Let us understand this complex journey from small to mature, by examining just one aspect of change. As the leader of a fledgling organisation, the CEO personally interviews and recruits every person, whether at a senior level or a fresh campus recruit. But as the organisation matures and grows, he or she can realistically only interview persons joining at a certain level in the organisation.

So much so, that in a widely spread organisation, the CEO can humanly meet only some employees at an individual level. This is true of even the truly humane leaders who care deeply for their members, who travel 250 days a year and rub shoulders with their frontline troops. In fact, at a distant field or branch locations, it would be no surprise that employees hardly meet even their zonal or national heads on a one-on-one basis. For the front-line person, organisation leadership begins and ends with his/ her supervisor.

And herein lies the risk. Cardinal values, the culture, and the ethos of an organisation are everything. And if over time, the interactions at an individual level are restricted to only the supervisor, the organisation becomes completely dependent on that local leader to live the values of the organisation.

As for the employee, the feeling that his or her career is being determined entirely — I deliberately choose this extreme expression — by the supervisor becomes overpowering. For some supervisors, this can bring a heady sense of power and authority.

Sense of belonging

That is why organisations that manage the transformation successfully are led by people who consciously invest time, thought, and energy to create various avenues for employee interactions.

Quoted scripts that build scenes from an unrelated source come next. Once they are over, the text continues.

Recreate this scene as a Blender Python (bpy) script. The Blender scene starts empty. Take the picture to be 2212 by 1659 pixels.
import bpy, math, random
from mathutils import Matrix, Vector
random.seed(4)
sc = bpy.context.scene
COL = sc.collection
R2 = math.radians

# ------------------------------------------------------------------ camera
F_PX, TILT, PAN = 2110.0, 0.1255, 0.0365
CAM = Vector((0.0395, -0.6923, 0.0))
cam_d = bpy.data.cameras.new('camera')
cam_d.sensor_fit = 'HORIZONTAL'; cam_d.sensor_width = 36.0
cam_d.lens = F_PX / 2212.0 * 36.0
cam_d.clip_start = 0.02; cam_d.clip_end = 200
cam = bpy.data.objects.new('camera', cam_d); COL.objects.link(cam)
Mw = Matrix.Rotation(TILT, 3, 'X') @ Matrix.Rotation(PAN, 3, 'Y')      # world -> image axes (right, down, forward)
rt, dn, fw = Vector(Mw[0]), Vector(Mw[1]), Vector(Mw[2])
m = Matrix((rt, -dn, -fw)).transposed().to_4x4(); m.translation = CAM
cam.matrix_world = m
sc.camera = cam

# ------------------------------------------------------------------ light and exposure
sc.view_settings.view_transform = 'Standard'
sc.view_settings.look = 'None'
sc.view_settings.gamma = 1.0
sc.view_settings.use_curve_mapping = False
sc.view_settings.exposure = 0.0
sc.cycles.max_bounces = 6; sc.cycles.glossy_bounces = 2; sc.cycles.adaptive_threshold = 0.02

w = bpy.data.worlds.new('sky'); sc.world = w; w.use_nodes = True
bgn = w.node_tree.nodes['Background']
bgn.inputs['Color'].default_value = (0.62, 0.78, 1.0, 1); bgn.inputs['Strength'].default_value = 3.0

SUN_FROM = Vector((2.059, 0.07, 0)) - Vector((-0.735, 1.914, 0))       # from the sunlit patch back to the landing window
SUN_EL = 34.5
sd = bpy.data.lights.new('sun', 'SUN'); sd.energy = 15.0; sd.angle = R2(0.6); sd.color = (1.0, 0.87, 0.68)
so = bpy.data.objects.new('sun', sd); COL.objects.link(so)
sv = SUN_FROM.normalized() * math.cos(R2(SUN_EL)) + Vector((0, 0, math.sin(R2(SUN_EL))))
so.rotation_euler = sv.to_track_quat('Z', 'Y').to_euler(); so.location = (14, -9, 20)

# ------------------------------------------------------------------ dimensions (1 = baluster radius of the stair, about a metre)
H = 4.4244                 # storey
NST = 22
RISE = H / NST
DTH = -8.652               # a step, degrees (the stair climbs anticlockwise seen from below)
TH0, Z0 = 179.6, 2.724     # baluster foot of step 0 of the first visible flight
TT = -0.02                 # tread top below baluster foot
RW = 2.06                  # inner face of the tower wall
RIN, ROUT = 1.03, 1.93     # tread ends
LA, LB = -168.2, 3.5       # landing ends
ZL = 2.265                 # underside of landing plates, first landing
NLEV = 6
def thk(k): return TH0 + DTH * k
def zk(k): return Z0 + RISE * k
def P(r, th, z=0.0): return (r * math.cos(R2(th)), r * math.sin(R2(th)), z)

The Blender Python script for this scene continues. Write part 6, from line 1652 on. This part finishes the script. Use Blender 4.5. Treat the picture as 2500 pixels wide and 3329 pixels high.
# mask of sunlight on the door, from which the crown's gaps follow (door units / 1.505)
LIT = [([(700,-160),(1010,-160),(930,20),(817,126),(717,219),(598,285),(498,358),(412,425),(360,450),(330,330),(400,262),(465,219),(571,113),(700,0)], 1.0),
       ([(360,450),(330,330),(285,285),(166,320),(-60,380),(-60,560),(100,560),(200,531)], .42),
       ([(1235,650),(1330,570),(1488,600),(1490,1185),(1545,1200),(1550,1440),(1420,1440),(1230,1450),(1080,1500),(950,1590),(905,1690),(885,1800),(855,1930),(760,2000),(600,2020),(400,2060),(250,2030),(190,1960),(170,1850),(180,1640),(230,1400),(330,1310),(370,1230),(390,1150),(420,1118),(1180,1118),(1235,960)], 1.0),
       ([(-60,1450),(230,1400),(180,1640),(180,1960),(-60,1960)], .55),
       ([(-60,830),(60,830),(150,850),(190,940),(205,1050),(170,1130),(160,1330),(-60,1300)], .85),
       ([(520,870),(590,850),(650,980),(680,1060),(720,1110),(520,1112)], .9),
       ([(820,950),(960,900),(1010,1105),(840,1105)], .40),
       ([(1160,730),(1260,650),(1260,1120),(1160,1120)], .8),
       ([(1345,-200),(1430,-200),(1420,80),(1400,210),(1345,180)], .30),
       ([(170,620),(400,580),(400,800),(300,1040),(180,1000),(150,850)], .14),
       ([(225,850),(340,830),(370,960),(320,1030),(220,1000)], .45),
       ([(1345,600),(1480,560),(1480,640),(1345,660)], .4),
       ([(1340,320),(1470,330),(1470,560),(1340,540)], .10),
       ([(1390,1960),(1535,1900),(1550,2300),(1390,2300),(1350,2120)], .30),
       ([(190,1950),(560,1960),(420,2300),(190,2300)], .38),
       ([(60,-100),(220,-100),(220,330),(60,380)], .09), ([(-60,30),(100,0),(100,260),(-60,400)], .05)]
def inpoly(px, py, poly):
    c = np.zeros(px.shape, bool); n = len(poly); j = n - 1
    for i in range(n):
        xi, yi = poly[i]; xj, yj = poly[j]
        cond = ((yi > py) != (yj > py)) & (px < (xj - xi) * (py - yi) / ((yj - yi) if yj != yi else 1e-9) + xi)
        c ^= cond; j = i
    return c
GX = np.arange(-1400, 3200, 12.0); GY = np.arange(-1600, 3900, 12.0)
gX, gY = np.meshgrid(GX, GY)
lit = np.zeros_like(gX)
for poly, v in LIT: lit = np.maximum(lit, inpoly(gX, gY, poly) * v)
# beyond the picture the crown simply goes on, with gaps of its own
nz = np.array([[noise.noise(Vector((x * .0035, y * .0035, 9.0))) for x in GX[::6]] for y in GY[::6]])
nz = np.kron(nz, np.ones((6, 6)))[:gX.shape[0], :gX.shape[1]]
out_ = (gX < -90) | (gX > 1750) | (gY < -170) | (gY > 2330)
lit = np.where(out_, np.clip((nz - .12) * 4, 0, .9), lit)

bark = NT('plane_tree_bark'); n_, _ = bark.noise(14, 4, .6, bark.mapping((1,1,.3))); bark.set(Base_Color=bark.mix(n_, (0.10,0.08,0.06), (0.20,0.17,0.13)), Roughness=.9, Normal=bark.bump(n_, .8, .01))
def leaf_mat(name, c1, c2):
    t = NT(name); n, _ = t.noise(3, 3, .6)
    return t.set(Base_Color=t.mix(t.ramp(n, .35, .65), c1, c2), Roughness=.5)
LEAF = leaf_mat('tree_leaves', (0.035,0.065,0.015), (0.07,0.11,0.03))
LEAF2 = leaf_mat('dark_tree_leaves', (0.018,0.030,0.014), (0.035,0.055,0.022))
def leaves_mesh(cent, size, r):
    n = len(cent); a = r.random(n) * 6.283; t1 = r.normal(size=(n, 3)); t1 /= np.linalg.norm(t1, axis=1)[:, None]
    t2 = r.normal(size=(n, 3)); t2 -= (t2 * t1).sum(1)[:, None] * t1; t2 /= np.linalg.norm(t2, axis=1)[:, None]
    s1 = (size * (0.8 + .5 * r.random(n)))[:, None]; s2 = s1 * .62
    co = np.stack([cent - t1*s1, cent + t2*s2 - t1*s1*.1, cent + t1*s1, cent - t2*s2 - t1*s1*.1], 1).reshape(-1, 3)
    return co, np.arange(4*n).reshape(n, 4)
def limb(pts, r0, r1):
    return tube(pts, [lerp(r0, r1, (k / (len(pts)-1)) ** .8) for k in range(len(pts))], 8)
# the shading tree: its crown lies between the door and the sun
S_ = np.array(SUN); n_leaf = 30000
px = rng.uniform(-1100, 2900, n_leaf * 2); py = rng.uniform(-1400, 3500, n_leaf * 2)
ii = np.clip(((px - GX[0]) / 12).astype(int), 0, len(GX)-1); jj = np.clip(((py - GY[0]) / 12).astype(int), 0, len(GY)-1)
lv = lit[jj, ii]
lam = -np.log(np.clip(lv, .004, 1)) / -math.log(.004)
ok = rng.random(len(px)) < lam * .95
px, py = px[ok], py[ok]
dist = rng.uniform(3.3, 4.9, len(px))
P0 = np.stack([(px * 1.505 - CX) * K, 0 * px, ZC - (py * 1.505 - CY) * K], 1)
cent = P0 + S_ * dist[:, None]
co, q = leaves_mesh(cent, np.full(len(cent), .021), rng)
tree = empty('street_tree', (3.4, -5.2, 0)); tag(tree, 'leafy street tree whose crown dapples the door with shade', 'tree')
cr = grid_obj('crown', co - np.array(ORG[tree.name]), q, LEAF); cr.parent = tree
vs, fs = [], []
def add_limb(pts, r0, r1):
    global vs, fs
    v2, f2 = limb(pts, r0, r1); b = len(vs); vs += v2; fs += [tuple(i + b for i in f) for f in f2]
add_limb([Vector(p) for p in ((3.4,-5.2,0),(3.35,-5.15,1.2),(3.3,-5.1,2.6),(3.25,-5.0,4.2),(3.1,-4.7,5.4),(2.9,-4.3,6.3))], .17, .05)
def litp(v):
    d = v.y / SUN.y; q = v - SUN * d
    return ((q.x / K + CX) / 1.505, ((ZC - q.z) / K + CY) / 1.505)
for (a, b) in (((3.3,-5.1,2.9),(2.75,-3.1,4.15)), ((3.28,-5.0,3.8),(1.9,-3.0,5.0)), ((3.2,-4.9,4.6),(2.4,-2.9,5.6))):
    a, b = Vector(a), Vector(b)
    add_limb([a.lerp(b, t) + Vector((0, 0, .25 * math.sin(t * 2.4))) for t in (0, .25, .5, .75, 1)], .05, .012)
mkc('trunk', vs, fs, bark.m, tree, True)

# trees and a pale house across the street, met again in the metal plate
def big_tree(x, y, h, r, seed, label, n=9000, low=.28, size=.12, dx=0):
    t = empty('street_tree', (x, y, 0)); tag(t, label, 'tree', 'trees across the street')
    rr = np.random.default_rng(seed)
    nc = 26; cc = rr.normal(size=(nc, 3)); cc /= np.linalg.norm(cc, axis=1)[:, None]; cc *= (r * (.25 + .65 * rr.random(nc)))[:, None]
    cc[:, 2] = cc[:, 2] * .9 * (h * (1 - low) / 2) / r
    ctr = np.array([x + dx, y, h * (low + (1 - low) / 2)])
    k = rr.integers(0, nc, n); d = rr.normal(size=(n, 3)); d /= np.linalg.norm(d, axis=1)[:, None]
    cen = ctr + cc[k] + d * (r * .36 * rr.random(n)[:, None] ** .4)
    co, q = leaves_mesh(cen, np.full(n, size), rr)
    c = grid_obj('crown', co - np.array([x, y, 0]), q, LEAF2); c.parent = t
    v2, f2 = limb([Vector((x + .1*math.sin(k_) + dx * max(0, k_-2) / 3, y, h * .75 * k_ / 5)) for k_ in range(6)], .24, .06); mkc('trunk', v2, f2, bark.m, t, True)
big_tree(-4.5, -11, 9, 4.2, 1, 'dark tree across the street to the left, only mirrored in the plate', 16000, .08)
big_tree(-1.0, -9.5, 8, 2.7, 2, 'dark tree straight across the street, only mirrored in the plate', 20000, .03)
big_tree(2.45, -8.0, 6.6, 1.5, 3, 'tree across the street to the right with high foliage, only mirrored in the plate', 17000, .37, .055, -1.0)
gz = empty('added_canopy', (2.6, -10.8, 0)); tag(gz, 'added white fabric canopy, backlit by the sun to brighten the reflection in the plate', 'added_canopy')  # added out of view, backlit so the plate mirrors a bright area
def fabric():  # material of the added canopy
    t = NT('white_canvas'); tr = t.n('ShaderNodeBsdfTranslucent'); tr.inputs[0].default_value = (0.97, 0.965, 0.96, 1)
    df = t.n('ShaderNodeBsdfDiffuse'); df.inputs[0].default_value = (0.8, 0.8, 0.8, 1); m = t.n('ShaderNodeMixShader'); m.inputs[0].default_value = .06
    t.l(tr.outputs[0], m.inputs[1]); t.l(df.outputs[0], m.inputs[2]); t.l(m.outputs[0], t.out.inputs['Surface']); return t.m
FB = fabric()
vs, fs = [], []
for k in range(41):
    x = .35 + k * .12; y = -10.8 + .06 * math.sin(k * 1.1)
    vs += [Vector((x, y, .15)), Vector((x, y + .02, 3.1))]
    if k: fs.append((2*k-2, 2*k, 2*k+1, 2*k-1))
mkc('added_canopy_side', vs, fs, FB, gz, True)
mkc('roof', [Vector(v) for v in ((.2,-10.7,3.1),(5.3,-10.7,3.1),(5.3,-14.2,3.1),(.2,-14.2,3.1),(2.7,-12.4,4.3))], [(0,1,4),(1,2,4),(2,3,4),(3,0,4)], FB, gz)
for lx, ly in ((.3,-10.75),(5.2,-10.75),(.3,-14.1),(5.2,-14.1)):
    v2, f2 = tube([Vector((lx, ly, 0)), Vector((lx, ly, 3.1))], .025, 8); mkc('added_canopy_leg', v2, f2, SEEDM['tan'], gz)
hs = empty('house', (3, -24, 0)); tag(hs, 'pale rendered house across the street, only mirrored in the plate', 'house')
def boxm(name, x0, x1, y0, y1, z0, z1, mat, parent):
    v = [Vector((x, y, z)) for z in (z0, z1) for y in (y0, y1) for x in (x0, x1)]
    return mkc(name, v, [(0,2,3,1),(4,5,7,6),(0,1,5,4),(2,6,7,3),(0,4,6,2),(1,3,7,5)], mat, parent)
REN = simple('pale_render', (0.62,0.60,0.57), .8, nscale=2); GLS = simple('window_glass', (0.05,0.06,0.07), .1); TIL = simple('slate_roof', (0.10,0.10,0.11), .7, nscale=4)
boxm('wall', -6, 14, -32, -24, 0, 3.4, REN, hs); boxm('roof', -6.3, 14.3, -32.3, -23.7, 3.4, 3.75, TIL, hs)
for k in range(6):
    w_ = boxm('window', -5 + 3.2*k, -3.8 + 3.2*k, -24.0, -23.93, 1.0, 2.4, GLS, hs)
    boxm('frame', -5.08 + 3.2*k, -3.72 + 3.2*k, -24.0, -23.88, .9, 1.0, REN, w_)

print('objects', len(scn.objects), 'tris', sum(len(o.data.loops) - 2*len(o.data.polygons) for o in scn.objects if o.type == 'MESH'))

When these leaders say that they want their organisations to remain nimble, they also imply that they care for every member.

These leaders create a system that enables accessibility and reach for every member with the senior-most leadership; this in turn creates reassurance for employees and instills the necessary checks and balances for their supervisors. Favoritism, cronyism, and whimsical prejudices are thus actively discouraged, and the atmosphere is conducive for good work.

The annual appraisal can be another key enabling organisational system. There are enough jokes about how this has become a ritual in many places but if the culture is one where the team of senior leadership invests significant time with supervisors to review the appraisal of team members will ensure that these are done with rationale, evidence, and sound qualitative judgment. This becomes a significant strength of a growing organisation and one that signals the culture of the organisation.

Often, accessible and genuinely approachable leaders believe that their members will open up with them because ‘everyone can see’ this attribute of theirs. It will come as a shock to them to know that many of their members hesitate to approach them. This hesitation might be a deep-seated cultural and moral barrier. A proactive organisation instead of waiting for members to reach out, often initiates and arranges periodic one-on-one meetings — no set pattern or agenda, just a conversation — for their employees with the core leaders of the organisation.

These are not meetings for members to ‘snitch’ or ‘crib’ but an expression of genuine care from the organisation. After all, if people are the organisation’s only assets and they walk out every evening (to hopefully, walk-in next morning), it makes eminent sense to acknowledge these assets — not ceremonially through promotions or increments — but by listening through the year to their concerns, their ideas and suggestions and identify members with potential and attitude to take different responsibilities.

In a small organisation, everything is out there in the open. Around a cafeteria table, literally, everyone knows everything. But in a large organisation, with the inevitable divisions, departments, functions, and turf battles — curse the silos, but they are there — we must lubricate every pipeline of the organisation with empathy and connectedness, so that the core spirit of belonging that defined the organisation when it was established is nurtured and preserved.